Intanto, il mondo lo girano le sue chitarre, che dal laboratorio di Acquaviva accompagnano grandi musicisti su alcuni dei palchi più importanti del mondo.
Cos’hanno di tanto speciale?
«Si dice che la chitarra elettrica non ha un’anima, ma non è vero. La realizzazione, anche delle migliori, è basata su un metodo di 70 anni fa, ma oggi ci sono esigenze diverse. Dopo due anni di ricerche e test ho studiato un innesto particolare che unisce il manico al corpo della chitarra, per avere una sonorità più definita e persistente. Esternamente una Agostin somiglia alle chitarre che vedi in giro, ma lo riconosci subito quando ne hai in mano una, basta un accordo».
Il primo a provare una sua chitarra è stato Rocco Zifarelli, il chitarrista del Maestro Ennio Morricone, seguito da Max Cottafavi (il chitarrista di Ligabue), Dodi Battaglia dei Pooh (che, dopo il primo accordo su una Agostin ha esclamato: «Ma cosa ho suonato per quarant’anni?»), Phil Palmer dei Dire Straits (che con la chitarra di Agostino ha suonato, tra gli altri, anche con George Michael), Ruggero Brunetti (chitarrista dell’orchestra di Sanremo), Giorgio Secco (chitarrista di Eros Ramazzotti e Giorgia), Giacomo Castellano (che ha suonato anche con artisti come Gianna Nannini, Elisa, Piero Pelù, Vasco Rossi) e tanti altri.
Ogni sua chitarra è unica e personalizzata esteriormente ma riconducibile a lei?
«Sì, e se un progetto non mi convince, se non capisco già dal disegno o dai desideri che potrà suonare come dico io, non la faccio».
Come lo capisce?
«Lo so e basta, dalla forma, dal legno.

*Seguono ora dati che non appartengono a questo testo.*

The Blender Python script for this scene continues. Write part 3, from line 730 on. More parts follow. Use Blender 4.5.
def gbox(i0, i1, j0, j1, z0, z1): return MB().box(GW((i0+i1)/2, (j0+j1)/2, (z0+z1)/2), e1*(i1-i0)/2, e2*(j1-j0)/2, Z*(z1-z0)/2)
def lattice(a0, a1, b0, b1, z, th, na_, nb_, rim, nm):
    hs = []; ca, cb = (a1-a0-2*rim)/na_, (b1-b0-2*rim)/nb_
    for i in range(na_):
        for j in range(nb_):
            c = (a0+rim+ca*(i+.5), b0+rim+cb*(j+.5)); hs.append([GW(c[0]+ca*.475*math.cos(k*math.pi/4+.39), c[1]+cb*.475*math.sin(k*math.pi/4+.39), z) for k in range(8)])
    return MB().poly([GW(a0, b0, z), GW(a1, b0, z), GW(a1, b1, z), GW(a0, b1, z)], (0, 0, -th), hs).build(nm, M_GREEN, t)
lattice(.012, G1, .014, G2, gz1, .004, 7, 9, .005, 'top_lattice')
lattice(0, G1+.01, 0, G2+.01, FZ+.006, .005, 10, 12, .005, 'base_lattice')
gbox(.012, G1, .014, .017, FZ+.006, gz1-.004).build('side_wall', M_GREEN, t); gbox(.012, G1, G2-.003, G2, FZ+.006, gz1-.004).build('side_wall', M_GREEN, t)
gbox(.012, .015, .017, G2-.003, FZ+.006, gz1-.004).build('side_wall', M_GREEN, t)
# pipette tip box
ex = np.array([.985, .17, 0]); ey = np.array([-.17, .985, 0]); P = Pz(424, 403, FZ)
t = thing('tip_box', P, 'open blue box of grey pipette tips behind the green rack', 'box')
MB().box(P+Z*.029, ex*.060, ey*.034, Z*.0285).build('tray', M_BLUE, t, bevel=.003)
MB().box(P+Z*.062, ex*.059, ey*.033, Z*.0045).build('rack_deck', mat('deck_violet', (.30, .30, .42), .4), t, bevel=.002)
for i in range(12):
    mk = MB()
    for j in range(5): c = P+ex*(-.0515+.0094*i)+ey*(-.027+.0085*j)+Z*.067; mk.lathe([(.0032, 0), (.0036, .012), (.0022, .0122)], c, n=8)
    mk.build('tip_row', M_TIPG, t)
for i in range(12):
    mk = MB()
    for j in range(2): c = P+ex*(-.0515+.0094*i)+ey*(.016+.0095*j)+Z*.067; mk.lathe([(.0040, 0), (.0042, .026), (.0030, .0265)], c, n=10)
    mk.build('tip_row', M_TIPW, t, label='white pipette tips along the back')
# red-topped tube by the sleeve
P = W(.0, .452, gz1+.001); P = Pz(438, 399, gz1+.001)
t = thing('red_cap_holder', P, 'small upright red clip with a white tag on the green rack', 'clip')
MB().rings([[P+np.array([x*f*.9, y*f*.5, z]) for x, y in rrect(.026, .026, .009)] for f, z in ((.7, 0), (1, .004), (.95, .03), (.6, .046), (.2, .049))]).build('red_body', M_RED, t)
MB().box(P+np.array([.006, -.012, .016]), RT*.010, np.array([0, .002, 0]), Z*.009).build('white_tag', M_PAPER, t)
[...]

Ma la conferma arriva solo con le corde: è il momento che preferisco, non vedo l’ora che arrivi. Il primo accordo è tutto, le pizzico e se respingono il suono e i legni iniziano a vibrare all’unisono con le vibrazioni delle corde, so che ci siamo. Ma se non è al 110%, vado a casa triste, per me è come perdere una battaglia. Una chitarra nuova inizia a tirar fuori il suono vero dopo 3 o 4 giorni, quindi non le consegno subito, le tengo con me finché non sono pronte; come i figli, li lasci andare quando senti che ce la faranno da soli».
I racconti di questo pugliese con accento straniero sono affascinanti, alcuni degli aneddoti sulle star sue clienti sono divertenti, ma la poesia vera è l’amore che emerge per le sue giornate, fatte di solitudine, dalle 8 del mattino alle 9 di sera in laboratorio, dei suoi gesti lenti, della cura che mette nello scegliere e lavorare il legno, la magia con cui crea i suoi innesti magici e che fanno delle sue chitarre delle vere opere d’arte, che suonano come nessun’altra al mondo. Perché, aggiunge, «È più forte di me. Non è che son lì per i soldi: quando lavori per i soldi, la passione non può entrare».